Allons plus loin. Dans la précédente facture, on note que 10% du prix (soit un peu plus de 34€) est lié aux énergies renouvelables. Cette question des énergies renouvelables mérite plus qu’une petite phrase au détour d’une conversation de comptoir.
En effet, en se penchant sur cette question, on peut exhumer un récent rapport de la Cour des Comptes, consacré au coût de développement de la filière nucléaire. On trouve (p.48) que ces investissements s’élèvent en tout à 188 milliards d’euros, et les dépenses courantes (p.81) à 9.6 milliards d’euros par an. Si l’on additionne ces investissements initiaux et les charges futures actualisées, on trouve un total pour le nucléaire de 226.4 milliards d’euros. Mettons 230 milliards et n’en parlons plus.
Le nucléaire, c’est plus de 10.000 Terawatt.heures de production électrique. Le démantèlement de ce nucléaire, estimé par des experts, varie entre 12 et 36 milliards. Même en prenant l’hypothèse haute et en démantelant demain les centrales sans qu’elles produisent un seul kWh de plus, le kWh d’origine nucléaire nous aura donc coûté 2.7 centimes d’euro à la production (hors frais d’acheminement, d’entretien du réseau, etc).
Si l’on compare ce coût avec celui de l’éolien, on ne peut que faire la grimace : avec, en France, 140 TWh produits en 2010 pour 6 milliards d’euros, cela fait 4.3 centimes du kWh, soit substantiellement plus que le nucléaire (et ce coût n’inclut aucun démantèlement, car chacun sait que les grosses turbines éoliennes seront toujours en parfait état dans 20 ans). Ce coût ne tient évidemment pas compte non plus des dégâts environnementaux nécessaires à la collecte des terres rares utilisées dans les aimants permanents de ces turbines (on s’en fiche, les petits Chinois qui meurent à cause de l’exploitation du néodyme sont loin des yeux écolos, donc loin de leur cœur). Et bien évidemment, ce coût n’inclut pas non plus les nombreuses subventions qu’il aura fallu payer à l’installation des éoliennes, aux entreprises qui les fabriquent, au rachat par EDF de l’électricité produite, et aux coûts engendrés pas le déploiement ou la maintenance des installations thermiques traditionnelles pour compenser les baisses de régime des éoliennes (parce que le vent, il n’y en a pas tout le temps, au contraire de la demande en électricité).
Pour le photovoltaïque, la plaisanterie est plus amère encore.
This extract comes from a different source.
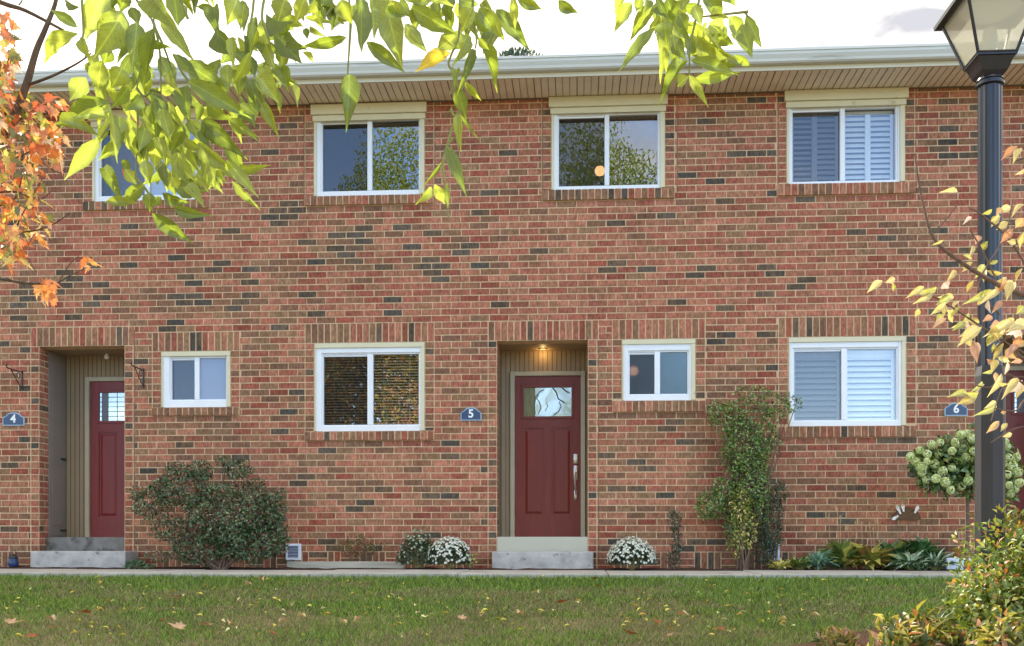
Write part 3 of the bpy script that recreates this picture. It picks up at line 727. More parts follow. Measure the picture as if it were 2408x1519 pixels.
    if dn != 4:
        hx = dx1 - .062; z = lambda v: rz(v, 1357, YD)
        h = MB(); yh = yf
        h.box(hx - .028, hx + .028, yh - .018, yh, z(1090), z(1067), .008); h.build('deadbolt', M['nickel'], do, True); h = MB()
        h.box(hx - .026, hx + .026, yh - .02, yh, z(1130), z(1094), .01); h.box(hx - .012, hx + .022, yh - .05, yh - .015, z(1112), z(1104), .006)
        h.tube([(hx, yh - .02, z(1112)), (hx - .004, yh - .055, z(1118)), (hx - .008, yh - .062, z(1135)), (hx - .002, yh - .055, z(1150)), (hx, yh - .04, z(1158)), (hx, yh - .015, z(1163))], [.008, .010, .011, .010, .009, .009], 8)
        h.box(hx - .02, hx + .02, yh - .02, yh, z(1174), z(1152), .008)
        h.build('door_handle', M['nickel'], do, True)
    th = MB(); th.box(dx0 - .03, dx1 + .03, YD - .06, YD + .05, FL + .001, dz0, .004); th.build('threshold', M['trim'] if dn != 4 else M['white'], house)
    fl = MB(); fl.box(x0 - .0, x1 + (.3 if dn == 4 else 0), .02 if dn != 4 else .16, YD + .1, .1, FL)
    if dn == 4: fl.box(x0, x1, .0, .16, .1, .2)
    rm2 = M['riser'] if dn == 5 else M['concrete']
    rz0_ = fl.build('entry_floor', M['concrete'] if dn != 4 else M['concrete_dark'], house)
    rs = MB(); rs.box(x0 + .002, x1 - .002, .004 if dn == 5 else .12, .019 if dn == 5 else .14, .19, FL + .004 if dn == 5 else FL - .04, .002)
    if dn == 5: rs.build('riser', rm2, house)
    return d
recess(doors[0], M['reddoor_l'], 4); recess(doors[1], M['reddoor'], 5); recess(doors[2], M['reddoor'], 6)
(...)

En France, un panneau d’un mètre carré produit en moyenne 100 kWh par an, un peu plus dans le Sud, et un peu moins dans le Nord, et pendant 20 ans, à la louche. Cela fait donc 2000 kWh de production par m² (en omettant, par facilité, la baisse de rendement avec l’âge). Si l’on revient à la facture EDF ci-dessus, on constate que la part d’électricité d’origine fossile en France est de 8%. Un mètre carré de panneau économisera donc pendant sa vie le pétrole nécessaire pour produire 160 kWh d’électricité, soit environ 34 litres de carburant. Pour sa fabrication, ce panneau, fabriqué en Chine, aura nécessité une centaine de litres de carburant (sans parler de son transport et de son installation). Ce qui veut dire que pour chaque m² de solaire en France, on a cramé environ 70 litres de pétrole qui ne seront jamais remboursés par la production verte induite (pour rire, cela fait 160 kg de CO2 supplémentaires dans l’atmosphère, en pure perte, pour … lutter contre le CO2 dans l’atmosphère).
Autrement dit et dans un cas (l’éolien) comme dans l’autre (le photovoltaïque), l’énergie gratuite de mère nature et distribuée généreusement pour rien par Gaïa coûte un pont.
Et alors que le prix du pétrole augmente à mesure que le dollar et l’euro s’effondrent, et que les tensions dans les pays du Moyen-Orient s’accroissent, le pompon de cette affaire reste que la France s’est elle-même interdit d’utiliser les ressources de son sol, favorisant ainsi par écologie mal gobée les lobbies du nucléaire : haro sur le gaz de schiste ! Bien sûr, on trouvera toujours pour expliquer ce choix consternant des gogos prêts à défendre les fadaises ridicules sur le mode « Gasland ». A ce sujet, le documentaire Truthland mérite le détour :
Les tarifs de l’énergie, en France, vont continuer à grimper. Comme d’habitude, ce seront les personnes les plus en difficultés, les classes sociales les plus défavorisées puis les classes moyennes qui en souffriront le plus. Des solutions, pour baisser les tarifs, maintenant et de façon efficace, existent, que ce soit par la diminution des taxes, par l’arrêt des aventures « renouvelables » coûteuses et inutiles, et par l’exploitation sensée des ressources disponibles.
Mais aucune de ces solutions ne sera employée pour des raisons purement dogmatiques. En France, on préfère se peler les miches et avoir une énergie coûteuse, parce que souffrir et faire souffrir, c’est s’imaginer protéger la planète, c’est croire construire du lien social, et c’est surtout la bonne méthode pour rendre tout le monde égal dans le besoin.